小さな優しさ、大きな勇気

2022年12月27日

TSUNEI
(シンガーソングライター、個人サポーター)

 中学2年生の頃、仲のいい女の子のグループの中で、一時こんなことが流行りました。“誰か一人を仲間はずれにし、無視する“というもの。グループの中で主導権を持つリーダー的な存在の子が「○○ちゃん調子のってるから無視しよう」と言うと、グループ内での無視が始まります。
 当時の私は、どうして嫌いでもない子に、こんなことをしなければいけないのだろうと疑問に思っていましたが、「そんなことやめた方がいいよ」「私はやらないよ」などと言い出す勇気はありませんでした。それを言うことによって、今度は自分が無視をされる標的になってしまうのではないかという恐怖があったからです。
 仲間はずれにされた子は、休み時間にみんなの会話に入れません。移動教室もみんなと一緒に行けません。話しかけても目も合わせてもらえません。学校という世界で生きる日々の中で、それがどれだけ辛く苦しい時間なのか。まだいじめられる側になったことがなかった中学生の私にも容易に想像ができました。
 ある日、仲間はずれの標的にされていたAちゃんが、移動教室の時に、一人最後まで教室に残っていたことがありました。そこで、たまたま二人きりになった私は、Aちゃんに「私はAちゃんのこと嫌いじゃないよ。私は味方だよ。」と声をかけていました。
 そんなことはすっかり忘れて迎えた中学校の卒業式の日、Aちゃんが私に手紙をくれました。
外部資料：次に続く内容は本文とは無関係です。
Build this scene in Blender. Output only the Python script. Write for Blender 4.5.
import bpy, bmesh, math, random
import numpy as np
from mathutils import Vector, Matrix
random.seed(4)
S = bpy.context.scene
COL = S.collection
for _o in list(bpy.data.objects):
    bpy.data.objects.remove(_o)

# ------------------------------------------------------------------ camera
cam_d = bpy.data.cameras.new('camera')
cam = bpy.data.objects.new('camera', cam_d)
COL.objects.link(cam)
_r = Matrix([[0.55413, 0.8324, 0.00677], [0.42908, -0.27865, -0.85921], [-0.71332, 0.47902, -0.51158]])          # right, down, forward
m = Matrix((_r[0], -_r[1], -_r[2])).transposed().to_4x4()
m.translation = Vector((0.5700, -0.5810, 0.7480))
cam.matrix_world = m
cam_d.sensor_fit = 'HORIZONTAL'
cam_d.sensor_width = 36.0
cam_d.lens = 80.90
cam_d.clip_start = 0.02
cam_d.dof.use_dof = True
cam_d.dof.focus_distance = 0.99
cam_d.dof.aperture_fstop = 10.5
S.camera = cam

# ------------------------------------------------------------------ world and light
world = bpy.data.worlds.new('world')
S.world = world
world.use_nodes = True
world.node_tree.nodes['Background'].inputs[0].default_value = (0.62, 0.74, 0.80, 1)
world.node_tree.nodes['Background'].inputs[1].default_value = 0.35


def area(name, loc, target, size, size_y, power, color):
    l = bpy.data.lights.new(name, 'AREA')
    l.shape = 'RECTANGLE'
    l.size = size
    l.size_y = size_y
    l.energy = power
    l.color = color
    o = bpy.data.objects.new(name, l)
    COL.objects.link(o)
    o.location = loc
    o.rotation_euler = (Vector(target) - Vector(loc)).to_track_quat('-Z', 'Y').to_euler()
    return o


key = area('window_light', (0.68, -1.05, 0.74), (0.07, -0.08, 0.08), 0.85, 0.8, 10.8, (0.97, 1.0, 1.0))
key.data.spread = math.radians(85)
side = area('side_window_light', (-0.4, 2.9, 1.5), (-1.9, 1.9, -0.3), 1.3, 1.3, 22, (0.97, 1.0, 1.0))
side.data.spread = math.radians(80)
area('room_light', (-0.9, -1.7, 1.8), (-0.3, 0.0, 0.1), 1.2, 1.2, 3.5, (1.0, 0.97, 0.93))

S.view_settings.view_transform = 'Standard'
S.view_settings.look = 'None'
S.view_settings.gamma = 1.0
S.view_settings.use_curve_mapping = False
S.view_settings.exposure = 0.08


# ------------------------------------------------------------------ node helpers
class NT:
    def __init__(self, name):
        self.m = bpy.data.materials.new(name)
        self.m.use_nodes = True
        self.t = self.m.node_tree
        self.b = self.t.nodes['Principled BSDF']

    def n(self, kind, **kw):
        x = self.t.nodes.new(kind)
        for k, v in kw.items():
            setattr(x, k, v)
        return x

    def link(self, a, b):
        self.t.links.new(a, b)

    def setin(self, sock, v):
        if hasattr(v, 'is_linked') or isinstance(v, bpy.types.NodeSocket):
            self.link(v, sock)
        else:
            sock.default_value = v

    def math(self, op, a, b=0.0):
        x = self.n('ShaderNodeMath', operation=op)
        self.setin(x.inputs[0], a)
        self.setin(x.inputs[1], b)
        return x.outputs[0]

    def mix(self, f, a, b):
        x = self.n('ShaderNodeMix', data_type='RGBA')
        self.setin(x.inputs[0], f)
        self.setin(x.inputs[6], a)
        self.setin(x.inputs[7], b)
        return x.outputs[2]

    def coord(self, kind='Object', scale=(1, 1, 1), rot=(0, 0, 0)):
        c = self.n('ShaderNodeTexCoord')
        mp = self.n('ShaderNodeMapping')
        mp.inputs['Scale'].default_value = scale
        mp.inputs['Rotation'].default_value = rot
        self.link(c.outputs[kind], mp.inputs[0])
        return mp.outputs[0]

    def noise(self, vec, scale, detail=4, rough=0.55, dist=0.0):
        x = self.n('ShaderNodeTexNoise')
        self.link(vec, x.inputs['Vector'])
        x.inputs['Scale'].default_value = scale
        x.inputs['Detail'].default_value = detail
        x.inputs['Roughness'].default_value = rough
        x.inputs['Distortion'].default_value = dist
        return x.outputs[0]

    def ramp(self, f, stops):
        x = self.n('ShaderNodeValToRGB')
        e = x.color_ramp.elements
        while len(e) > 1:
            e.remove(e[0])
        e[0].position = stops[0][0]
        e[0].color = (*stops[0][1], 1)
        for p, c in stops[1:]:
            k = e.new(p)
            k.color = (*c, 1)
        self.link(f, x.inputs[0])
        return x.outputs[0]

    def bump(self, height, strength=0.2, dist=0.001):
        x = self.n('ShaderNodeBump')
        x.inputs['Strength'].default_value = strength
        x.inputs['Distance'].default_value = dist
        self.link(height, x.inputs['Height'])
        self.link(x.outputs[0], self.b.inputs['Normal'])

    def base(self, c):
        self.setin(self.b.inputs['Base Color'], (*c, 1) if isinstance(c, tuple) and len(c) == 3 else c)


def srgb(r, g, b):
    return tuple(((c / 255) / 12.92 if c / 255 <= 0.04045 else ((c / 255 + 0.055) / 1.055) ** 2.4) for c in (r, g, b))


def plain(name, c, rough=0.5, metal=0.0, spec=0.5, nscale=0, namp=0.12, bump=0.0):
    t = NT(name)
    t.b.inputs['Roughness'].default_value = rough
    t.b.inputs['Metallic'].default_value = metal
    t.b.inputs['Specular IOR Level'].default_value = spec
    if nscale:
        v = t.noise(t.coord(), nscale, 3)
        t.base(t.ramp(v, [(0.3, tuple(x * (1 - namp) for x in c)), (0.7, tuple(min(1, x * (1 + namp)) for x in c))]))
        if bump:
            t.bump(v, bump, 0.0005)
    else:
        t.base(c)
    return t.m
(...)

その手紙には、「あの時、“私は味方だよ”って言ってくれたから、辛くても学校に来られた。ありがとう。」と書いてありました。その出来事は、私にとっては覚えていないくらい些細なことでした。しかし、Aちゃんにとっては、学校に来るための大きな勇気や支えになっていたのだと知りました。
 今思えば、「仲間はずれは悪いことだ」と言って止めることもできず、陰では「味方だよ」なんて言って、「調子がいいし無責任なことをしたのかな」と思うこともあります。だけど、一つ確かなことは“些細な優しさが、誰かの勇気や支えになることがある”ということ。大雨を止ませることはできなくても、傘を差し出すことはできるということ。
 どんな小さなことでも、人のためにできることはきっとあって、さらに相手の気持ちを想像すること、ちょっと先の未来を想像すること、それができれば大雨を晴れにすることだってできる、と今は信じています。